Dreaming Back
M. E. Hirsh. St. Martin's Press, $19.95 (257pp) ISBN 978-0-312-09789-9
Seven years after the appearance of Kabul , Hirsh pens another mystery with a mission, investigating the use, and restriction, of drugs in official experiments, subliminal messages in alcohol advertising, the fragility of Native American sovereignty and how U.S. business interests and the government can manipulate these arenas to their advantage. Leni Haring, a teacher in New Mexico, is strangled in her home the night before she was to fly to Boston to ask her father, a retired MIT scientist who once had security clearance, if he could find out why an unmarked helicopter is prospecting at night on sacred Hopi land. When Leigh Haring visits her sister's house, she finds a laptop computer and a loaded gun carefully secreted; she cannot find her sister's half-Hopi lover, Ben Naya, because as a prime suspect, he has gone into hiding.
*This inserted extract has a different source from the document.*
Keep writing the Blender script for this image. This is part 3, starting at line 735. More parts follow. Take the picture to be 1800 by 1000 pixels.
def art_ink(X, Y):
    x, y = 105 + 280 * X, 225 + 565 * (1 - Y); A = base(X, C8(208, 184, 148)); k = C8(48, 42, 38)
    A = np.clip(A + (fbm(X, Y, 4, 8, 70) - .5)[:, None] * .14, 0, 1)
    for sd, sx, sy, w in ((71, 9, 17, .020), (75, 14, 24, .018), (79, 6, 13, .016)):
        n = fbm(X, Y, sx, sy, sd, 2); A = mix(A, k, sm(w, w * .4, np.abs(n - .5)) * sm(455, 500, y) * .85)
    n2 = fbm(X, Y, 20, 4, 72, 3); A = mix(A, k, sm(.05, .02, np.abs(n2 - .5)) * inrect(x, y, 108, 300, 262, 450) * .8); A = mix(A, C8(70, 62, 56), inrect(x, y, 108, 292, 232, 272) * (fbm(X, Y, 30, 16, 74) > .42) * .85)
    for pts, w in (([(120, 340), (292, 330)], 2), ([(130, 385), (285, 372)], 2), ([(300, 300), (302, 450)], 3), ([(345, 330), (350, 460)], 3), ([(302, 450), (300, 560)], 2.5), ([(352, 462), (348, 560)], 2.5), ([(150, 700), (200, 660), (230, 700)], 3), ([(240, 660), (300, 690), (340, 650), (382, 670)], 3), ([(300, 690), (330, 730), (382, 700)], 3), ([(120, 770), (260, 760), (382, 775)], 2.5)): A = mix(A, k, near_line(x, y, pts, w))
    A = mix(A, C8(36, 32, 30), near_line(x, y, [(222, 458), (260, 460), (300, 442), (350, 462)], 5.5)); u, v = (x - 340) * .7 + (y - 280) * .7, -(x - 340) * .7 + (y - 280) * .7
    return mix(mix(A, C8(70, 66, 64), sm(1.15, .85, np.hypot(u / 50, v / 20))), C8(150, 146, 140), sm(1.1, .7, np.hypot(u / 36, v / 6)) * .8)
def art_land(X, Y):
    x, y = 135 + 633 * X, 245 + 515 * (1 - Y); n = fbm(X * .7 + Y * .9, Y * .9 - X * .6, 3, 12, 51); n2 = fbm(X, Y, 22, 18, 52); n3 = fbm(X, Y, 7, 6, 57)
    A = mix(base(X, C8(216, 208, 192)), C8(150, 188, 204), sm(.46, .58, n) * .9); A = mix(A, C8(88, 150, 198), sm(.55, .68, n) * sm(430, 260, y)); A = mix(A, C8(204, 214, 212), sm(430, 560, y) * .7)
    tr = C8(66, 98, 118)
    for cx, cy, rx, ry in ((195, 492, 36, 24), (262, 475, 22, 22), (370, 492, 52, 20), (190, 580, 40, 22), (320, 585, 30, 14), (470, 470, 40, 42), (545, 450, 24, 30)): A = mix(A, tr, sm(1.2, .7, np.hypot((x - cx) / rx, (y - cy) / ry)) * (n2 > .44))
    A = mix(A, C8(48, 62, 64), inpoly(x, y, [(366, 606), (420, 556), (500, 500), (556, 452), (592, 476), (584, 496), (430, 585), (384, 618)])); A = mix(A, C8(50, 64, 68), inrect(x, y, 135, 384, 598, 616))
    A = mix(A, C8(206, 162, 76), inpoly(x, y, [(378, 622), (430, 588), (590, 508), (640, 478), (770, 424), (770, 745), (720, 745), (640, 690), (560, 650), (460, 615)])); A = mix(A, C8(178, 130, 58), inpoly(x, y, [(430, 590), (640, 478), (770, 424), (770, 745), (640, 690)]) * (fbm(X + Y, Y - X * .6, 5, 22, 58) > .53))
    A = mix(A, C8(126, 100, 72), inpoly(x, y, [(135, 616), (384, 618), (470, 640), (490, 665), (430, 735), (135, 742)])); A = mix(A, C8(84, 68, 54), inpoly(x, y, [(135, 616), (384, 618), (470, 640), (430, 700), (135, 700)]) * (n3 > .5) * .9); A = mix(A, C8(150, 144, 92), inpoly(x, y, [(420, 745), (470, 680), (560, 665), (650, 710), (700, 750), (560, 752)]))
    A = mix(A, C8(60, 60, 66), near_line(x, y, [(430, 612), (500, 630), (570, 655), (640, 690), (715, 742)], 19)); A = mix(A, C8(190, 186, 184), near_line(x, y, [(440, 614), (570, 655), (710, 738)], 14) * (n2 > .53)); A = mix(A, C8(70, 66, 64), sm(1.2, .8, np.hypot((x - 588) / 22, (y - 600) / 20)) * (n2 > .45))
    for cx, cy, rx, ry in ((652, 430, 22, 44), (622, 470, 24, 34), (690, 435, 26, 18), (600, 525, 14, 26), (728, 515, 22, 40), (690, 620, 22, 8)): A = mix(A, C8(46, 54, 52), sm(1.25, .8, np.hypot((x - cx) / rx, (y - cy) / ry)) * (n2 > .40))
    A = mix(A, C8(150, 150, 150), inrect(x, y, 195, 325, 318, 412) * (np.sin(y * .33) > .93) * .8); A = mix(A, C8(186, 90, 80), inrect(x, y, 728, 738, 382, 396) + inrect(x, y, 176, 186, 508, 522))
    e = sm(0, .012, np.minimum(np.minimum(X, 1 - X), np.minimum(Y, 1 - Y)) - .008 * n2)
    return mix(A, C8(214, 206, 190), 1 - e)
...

With the occasional help of Ed Harris, a friend of Leni and Ben, Leigh probes the mystery of her sister's death and learns an important secret about their family history that Leni kept for years. Readers who want a straightforward, gripping yarn are advised to look elsewhere; those interested in the issues Hirsh raises--and able to bear the prose's intermittent elliptical pretentiousness--may find this mystery-with-a-message worth their while. (Oct.)